Anna’s and N.’s murky and consuming affair continues, even as she prepares to marry Martyn. It is agony for N., but she insists that she needs both their own private love and a public “normal” life with Martyn. She rents an apartment just for them. She will be his slave there, she tells him, but it will be in a kingdom that she sets up.

The triangle turns bloody. Without revealing the plot--since suspense is central to the book--it is clear that Anna will indeed survive. Using Martyn and his father, she has replayed the old rite of incest and death, and presumably has purged herself of them. N. and Martyn are less fortunate.

The remarkable thing about “Damage” is how well it works despite its melodramatic plot, its stilted characters--they have little interest or reality in themselves; they are made exclusively, if ingeniously, for their dooms--and the narrator’s purple cliches. For one thing, these flaws come to seem a matter of intent, both in their extremity and in the suggestion of deadpan lilt with which the author delivers them. Perhaps I imagine the lilt. It is a dangerous literary game--what is the difference between artful badness and badness, plain?--but it tends to work.

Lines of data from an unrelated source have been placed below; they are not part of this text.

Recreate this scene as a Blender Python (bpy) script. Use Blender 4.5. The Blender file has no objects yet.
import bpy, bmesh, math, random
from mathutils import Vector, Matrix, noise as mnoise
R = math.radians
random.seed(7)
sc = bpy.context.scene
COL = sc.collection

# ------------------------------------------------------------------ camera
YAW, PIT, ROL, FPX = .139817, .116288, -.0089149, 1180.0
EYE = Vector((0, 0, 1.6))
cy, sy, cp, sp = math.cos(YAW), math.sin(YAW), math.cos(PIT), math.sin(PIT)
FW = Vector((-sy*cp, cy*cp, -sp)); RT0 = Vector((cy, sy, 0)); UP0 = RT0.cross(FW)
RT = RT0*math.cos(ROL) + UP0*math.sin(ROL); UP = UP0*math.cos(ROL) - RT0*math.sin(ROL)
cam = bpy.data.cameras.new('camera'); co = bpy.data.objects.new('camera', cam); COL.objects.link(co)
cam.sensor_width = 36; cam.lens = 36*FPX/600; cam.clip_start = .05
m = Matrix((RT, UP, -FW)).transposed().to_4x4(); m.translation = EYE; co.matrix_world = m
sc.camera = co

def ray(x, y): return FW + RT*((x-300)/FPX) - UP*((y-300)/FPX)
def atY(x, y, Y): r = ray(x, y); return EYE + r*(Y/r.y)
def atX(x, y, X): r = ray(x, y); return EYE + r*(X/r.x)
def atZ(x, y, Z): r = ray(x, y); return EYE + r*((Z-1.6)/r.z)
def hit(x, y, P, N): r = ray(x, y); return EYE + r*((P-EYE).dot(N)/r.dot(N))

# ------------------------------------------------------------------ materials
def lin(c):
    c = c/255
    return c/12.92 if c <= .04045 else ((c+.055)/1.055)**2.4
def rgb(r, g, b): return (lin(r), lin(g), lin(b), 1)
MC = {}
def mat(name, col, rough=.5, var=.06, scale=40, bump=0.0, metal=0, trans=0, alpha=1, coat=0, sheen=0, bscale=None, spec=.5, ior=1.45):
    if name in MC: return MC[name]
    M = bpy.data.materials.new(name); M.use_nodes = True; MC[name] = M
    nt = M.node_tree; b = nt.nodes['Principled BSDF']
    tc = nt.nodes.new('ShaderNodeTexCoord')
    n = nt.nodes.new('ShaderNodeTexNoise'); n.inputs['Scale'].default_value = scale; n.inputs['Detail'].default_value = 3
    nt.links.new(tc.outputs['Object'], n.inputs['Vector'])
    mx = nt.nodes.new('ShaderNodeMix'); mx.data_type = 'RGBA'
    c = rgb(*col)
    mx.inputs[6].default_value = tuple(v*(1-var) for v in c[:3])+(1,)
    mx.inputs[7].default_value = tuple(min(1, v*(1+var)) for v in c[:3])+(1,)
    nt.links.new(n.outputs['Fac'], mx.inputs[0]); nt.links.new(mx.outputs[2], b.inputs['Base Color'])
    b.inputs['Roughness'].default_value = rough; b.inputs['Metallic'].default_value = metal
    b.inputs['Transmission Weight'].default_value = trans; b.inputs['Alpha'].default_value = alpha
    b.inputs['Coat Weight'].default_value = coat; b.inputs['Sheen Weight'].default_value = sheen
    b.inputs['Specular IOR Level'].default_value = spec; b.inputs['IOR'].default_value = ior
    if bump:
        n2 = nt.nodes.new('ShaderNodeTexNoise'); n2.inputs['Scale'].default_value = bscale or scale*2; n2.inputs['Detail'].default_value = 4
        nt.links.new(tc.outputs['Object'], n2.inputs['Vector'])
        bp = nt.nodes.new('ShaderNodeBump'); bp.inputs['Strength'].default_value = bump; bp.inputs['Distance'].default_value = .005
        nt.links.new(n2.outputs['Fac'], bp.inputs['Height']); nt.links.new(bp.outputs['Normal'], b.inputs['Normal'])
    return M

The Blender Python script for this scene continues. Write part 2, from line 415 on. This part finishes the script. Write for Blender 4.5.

If so, this is only because Hart shows such skill in working the primal emotions of her psychological thriller. If terrorists wear Mickey Mouse masks, they may look silly, but their weapons kill, nonetheless, and perhaps the silliness makes the terror worse. While it is working through, we cannot relinquish this story of twin obsessions. And it does not relinquish us.

Only, once it is over, we are exactly where we were. We have been moved, or at least titillated, but we have not moved. Nothing remains. N. and Anna leave not the faintest aftertaste; perhaps that is their virtue. “Damage” does remarkably little.